### CHALLENGE
Provide the data again in its entirety, exactly as given.

++++ DATASET SECTION

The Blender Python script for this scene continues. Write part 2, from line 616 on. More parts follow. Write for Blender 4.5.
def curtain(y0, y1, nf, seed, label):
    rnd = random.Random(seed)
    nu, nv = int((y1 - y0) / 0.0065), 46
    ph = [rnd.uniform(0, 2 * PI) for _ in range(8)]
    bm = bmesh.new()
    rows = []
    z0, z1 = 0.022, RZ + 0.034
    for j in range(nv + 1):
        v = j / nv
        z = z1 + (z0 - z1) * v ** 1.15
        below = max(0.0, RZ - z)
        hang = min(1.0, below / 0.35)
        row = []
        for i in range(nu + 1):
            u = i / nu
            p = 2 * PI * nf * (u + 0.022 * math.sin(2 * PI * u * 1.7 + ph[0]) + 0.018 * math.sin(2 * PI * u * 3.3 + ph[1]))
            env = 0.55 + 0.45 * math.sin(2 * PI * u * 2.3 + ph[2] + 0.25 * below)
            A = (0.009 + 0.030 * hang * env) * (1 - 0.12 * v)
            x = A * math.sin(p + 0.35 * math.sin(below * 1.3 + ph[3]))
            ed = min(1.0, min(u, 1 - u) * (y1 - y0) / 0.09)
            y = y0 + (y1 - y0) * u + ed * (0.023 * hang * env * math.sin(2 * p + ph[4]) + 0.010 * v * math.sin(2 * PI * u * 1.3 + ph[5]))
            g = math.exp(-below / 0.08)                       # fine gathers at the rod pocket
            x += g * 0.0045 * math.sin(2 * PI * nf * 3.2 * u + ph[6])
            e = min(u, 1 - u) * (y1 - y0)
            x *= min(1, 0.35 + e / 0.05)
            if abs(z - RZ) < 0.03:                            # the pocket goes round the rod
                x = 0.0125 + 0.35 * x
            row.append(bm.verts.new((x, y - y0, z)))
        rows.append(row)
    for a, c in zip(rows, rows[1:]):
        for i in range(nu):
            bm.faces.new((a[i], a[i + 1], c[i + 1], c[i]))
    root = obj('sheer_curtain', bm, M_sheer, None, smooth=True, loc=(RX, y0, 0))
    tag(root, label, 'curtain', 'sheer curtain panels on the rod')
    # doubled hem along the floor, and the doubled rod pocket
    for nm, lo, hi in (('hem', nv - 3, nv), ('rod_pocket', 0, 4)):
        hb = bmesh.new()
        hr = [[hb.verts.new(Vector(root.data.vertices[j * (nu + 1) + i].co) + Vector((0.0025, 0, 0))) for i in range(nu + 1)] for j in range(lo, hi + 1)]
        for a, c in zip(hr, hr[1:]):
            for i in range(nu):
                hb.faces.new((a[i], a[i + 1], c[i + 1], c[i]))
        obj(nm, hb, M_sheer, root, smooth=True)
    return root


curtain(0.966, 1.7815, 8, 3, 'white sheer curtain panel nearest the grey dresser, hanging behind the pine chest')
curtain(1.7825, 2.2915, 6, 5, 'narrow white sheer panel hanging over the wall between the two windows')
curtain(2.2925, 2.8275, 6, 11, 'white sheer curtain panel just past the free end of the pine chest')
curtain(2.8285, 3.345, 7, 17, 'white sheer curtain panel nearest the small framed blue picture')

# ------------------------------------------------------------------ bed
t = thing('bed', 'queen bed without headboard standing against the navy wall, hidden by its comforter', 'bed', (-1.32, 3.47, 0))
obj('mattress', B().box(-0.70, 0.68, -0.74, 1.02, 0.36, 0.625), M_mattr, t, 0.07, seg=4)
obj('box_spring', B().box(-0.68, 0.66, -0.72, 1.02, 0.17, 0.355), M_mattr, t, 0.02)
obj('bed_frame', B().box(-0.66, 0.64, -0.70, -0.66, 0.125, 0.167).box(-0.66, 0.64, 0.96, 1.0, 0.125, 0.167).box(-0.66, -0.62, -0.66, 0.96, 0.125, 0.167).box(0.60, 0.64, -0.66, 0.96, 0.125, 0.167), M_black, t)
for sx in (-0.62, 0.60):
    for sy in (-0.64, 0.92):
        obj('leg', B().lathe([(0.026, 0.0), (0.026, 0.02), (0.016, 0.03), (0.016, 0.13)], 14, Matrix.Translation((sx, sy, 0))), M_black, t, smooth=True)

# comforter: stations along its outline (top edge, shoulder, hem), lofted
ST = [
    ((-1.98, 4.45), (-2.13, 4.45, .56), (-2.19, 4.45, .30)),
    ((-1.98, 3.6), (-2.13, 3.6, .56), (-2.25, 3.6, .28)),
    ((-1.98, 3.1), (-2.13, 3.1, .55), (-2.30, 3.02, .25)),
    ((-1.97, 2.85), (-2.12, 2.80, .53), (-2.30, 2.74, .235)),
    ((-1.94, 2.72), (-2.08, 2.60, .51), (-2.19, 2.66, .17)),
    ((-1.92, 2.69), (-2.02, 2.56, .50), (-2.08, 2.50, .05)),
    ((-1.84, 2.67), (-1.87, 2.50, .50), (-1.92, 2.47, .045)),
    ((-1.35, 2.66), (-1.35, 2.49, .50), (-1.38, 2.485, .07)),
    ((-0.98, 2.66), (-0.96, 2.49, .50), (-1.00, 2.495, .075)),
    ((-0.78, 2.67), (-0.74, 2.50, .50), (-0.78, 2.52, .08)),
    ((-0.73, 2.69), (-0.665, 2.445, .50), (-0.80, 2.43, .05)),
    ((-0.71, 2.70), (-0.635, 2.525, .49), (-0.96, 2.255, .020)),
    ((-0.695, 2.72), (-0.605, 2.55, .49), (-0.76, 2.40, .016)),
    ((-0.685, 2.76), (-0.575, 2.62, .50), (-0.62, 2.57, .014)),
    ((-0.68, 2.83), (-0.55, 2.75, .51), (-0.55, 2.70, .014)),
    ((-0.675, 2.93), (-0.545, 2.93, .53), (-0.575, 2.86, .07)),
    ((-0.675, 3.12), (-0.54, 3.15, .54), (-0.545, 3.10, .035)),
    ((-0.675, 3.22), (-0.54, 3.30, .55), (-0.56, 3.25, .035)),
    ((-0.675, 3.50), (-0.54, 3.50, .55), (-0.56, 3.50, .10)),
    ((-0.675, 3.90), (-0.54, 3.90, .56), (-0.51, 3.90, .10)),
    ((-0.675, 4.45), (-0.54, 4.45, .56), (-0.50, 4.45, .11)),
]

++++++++

### SOLUTION TO THE PROBLEM
The Blender Python script for this scene continues. Write part 2, from line 616 on. More parts follow. Write for Blender 4.5.
def curtain(y0, y1, nf, seed, label):
    rnd = random.Random(seed)
    nu, nv = int((y1 - y0) / 0.0065), 46
    ph = [rnd.uniform(0, 2 * PI) for _ in range(8)]
    bm = bmesh.new()
    rows = []
    z0, z1 = 0.022, RZ + 0.034
    for j in range(nv + 1):
        v = j / nv
        z = z1 + (z0 - z1) * v ** 1.15
        below = max(0.0, RZ - z)
        hang = min(1.0, below / 0.35)
        row = []
        for i in range(nu + 1):
            u = i / nu
            p = 2 * PI * nf * (u + 0.022 * math.sin(2 * PI * u * 1.7 + ph[0]) + 0.018 * math.sin(2 * PI * u * 3.3 + ph[1]))
            env = 0.55 + 0.45 * math.sin(2 * PI * u * 2.3 + ph[2] + 0.25 * below)
            A = (0.009 + 0.030 * hang * env) * (1 - 0.12 * v)
            x = A * math.sin(p + 0.35 * math.sin(below * 1.3 + ph[3]))
            ed = min(1.0, min(u, 1 - u) * (y1 - y0) / 0.09)
            y = y0 + (y1 - y0) * u + ed * (0.023 * hang * env * math.sin(2 * p + ph[4]) + 0.010 * v * math.sin(2 * PI * u * 1.3 + ph[5]))
            g = math.exp(-below / 0.08)                       # fine gathers at the rod pocket
            x += g * 0.0045 * math.sin(2 * PI * nf * 3.2 * u + ph[6])
            e = min(u, 1 - u) * (y1 - y0)
            x *= min(1, 0.35 + e / 0.05)
            if abs(z - RZ) < 0.03:                            # the pocket goes round the rod
                x = 0.0125 + 0.35 * x
            row.append(bm.verts.new((x, y - y0, z)))
        rows.append(row)
    for a, c in zip(rows, rows[1:]):
        for i in range(nu):
            bm.faces.new((a[i], a[i + 1], c[i + 1], c[i]))
    root = obj('sheer_curtain', bm, M_sheer, None, smooth=True, loc=(RX, y0, 0))
    tag(root, label, 'curtain', 'sheer curtain panels on the rod')
    # doubled hem along the floor, and the doubled rod pocket
    for nm, lo, hi in (('hem', nv - 3, nv), ('rod_pocket', 0, 4)):
        hb = bmesh.new()
        hr = [[hb.verts.new(Vector(root.data.vertices[j * (nu + 1) + i].co) + Vector((0.0025, 0, 0))) for i in range(nu + 1)] for j in range(lo, hi + 1)]
        for a, c in zip(hr, hr[1:]):
            for i in range(nu):
                hb.faces.new((a[i], a[i + 1], c[i + 1], c[i]))
        obj(nm, hb, M_sheer, root, smooth=True)
    return root


curtain(0.966, 1.7815, 8, 3, 'white sheer curtain panel nearest the grey dresser, hanging behind the pine chest')
curtain(1.7825, 2.2915, 6, 5, 'narrow white sheer panel hanging over the wall between the two windows')
curtain(2.2925, 2.8275, 6, 11, 'white sheer curtain panel just past the free end of the pine chest')
curtain(2.8285, 3.345, 7, 17, 'white sheer curtain panel nearest the small framed blue picture')

# ------------------------------------------------------------------ bed
t = thing('bed', 'queen bed without headboard standing against the navy wall, hidden by its comforter', 'bed', (-1.32, 3.47, 0))
obj('mattress', B().box(-0.70, 0.68, -0.74, 1.02, 0.36, 0.625), M_mattr, t, 0.07, seg=4)
obj('box_spring', B().box(-0.68, 0.66, -0.72, 1.02, 0.17, 0.355), M_mattr, t, 0.02)
obj('bed_frame', B().box(-0.66, 0.64, -0.70, -0.66, 0.125, 0.167).box(-0.66, 0.64, 0.96, 1.0, 0.125, 0.167).box(-0.66, -0.62, -0.66, 0.96, 0.125, 0.167).box(0.60, 0.64, -0.66, 0.96, 0.125, 0.167), M_black, t)
for sx in (-0.62, 0.60):
    for sy in (-0.64, 0.92):
        obj('leg', B().lathe([(0.026, 0.0), (0.026, 0.02), (0.016, 0.03), (0.016, 0.13)], 14, Matrix.Translation((sx, sy, 0))), M_black, t, smooth=True)

# comforter: stations along its outline (top edge, shoulder, hem), lofted
ST = [
    ((-1.98, 4.45), (-2.13, 4.45, .56), (-2.19, 4.45, .30)),
    ((-1.98, 3.6), (-2.13, 3.6, .56), (-2.25, 3.6, .28)),
    ((-1.98, 3.1), (-2.13, 3.1, .55), (-2.30, 3.02, .25)),
    ((-1.97, 2.85), (-2.12, 2.80, .53), (-2.30, 2.74, .235)),
    ((-1.94, 2.72), (-2.08, 2.60, .51), (-2.19, 2.66, .17)),
    ((-1.92, 2.69), (-2.02, 2.56, .50), (-2.08, 2.50, .05)),
    ((-1.84, 2.67), (-1.87, 2.50, .50), (-1.92, 2.47, .045)),
    ((-1.35, 2.66), (-1.35, 2.49, .50), (-1.38, 2.485, .07)),
    ((-0.98, 2.66), (-0.96, 2.49, .50), (-1.00, 2.495, .075)),
    ((-0.78, 2.67), (-0.74, 2.50, .50), (-0.78, 2.52, .08)),
    ((-0.73, 2.69), (-0.665, 2.445, .50), (-0.80, 2.43, .05)),
    ((-0.71, 2.70), (-0.635, 2.525, .49), (-0.96, 2.255, .020)),
    ((-0.695, 2.72), (-0.605, 2.55, .49), (-0.76, 2.40, .016)),
    ((-0.685, 2.76), (-0.575, 2.62, .50), (-0.62, 2.57, .014)),
    ((-0.68, 2.83), (-0.55, 2.75, .51), (-0.55, 2.70, .014)),
    ((-0.675, 2.93), (-0.545, 2.93, .53), (-0.575, 2.86, .07)),
    ((-0.675, 3.12), (-0.54, 3.15, .54), (-0.545, 3.10, .035)),
    ((-0.675, 3.22), (-0.54, 3.30, .55), (-0.56, 3.25, .035)),
    ((-0.675, 3.50), (-0.54, 3.50, .55), (-0.56, 3.50, .10)),
    ((-0.675, 3.90), (-0.54, 3.90, .56), (-0.51, 3.90, .10)),
    ((-0.675, 4.45), (-0.54, 4.45, .56), (-0.50, 4.45, .11)),
]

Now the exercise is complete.